At Crellins Carter, we have significant experience of providing specialist legal advice to landowners in relation to telecoms masts, involving the granting of leases to telecommunication organisations and associated management. We have established links and work closely with the leading telecommunication surveyor’s in the country.
Telecommunication agreements and leases are complicated and we can provide careful negotiation once an agreement has been reached. We provide advice on telecommunications leases including:
- Negotiating heads of terms (in conjunction with telecommunication surveyors)
- Leases
- Lease Renewals
- Assignments and advice on group sharing by telecoms companies
Our lawyers focus on providing commercial and effective solutions to ownership and transactional requirements and help to manage risk. Pragmatic and timely legal advice is crucial in helping you to secure and protect your rights, and exploit them commercially, while minimising any associated risk.

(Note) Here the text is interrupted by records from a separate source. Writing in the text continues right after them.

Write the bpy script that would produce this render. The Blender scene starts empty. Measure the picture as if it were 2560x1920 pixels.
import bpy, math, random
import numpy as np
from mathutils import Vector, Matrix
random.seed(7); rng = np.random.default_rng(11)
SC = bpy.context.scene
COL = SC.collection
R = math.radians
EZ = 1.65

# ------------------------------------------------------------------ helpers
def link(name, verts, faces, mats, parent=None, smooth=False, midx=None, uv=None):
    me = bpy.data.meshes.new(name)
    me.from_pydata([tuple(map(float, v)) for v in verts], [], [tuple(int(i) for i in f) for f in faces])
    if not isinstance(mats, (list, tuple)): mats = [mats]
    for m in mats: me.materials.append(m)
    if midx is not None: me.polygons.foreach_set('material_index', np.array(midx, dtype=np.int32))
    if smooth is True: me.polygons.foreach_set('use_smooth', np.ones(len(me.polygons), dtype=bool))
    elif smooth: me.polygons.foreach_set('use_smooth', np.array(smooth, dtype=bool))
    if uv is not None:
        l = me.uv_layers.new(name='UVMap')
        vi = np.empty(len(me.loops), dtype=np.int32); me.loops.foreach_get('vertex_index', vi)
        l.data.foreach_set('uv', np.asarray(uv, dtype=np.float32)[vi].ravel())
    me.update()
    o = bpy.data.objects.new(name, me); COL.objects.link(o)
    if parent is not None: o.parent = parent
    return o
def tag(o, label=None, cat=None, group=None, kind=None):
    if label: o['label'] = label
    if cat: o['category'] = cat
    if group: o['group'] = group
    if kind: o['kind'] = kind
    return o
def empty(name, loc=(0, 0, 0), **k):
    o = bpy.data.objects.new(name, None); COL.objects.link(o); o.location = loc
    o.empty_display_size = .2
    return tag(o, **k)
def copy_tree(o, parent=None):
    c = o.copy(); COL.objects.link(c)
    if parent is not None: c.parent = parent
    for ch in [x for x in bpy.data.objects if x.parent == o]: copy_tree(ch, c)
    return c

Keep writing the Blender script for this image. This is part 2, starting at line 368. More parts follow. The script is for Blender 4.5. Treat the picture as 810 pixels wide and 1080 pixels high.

This area of law requires experienced lawyers familiar with both technical details of Telecommunications Law and techniques to counter mobile phone operators attempts to circumvent existing Agreements.
We offer advice on mast sites throughout the country and help landowners understand telecoms lease agreements. This is a fast changing and complex area of law and many Landlords have suffered as a result of taking professional advice in the past from solicitors who have not fully appreciated the Telecommunications Code, which gives telecom companies an appreciable measure of security of tenure. This statutory security of tenure can prevent the termination of agreements, often undermining the long term value of a clients’ property.
If you have been approached by a telecoms company who wishes to erect masts on your land, contact us for advice on your rights. We can negotiate on your behalf and draw up the necessary documentation that protects your best interests. Alternatively if you have an existing mast, you need to consider the impact of the presence of such a mast upon your retained land very carefully, particularly if there is any potential for development of your remaining land. These existing agreements are often over 10 years old and are significantly out of date often leaving Landlords with rental income substantially below that of rents being agreed currently on new phone mast sites.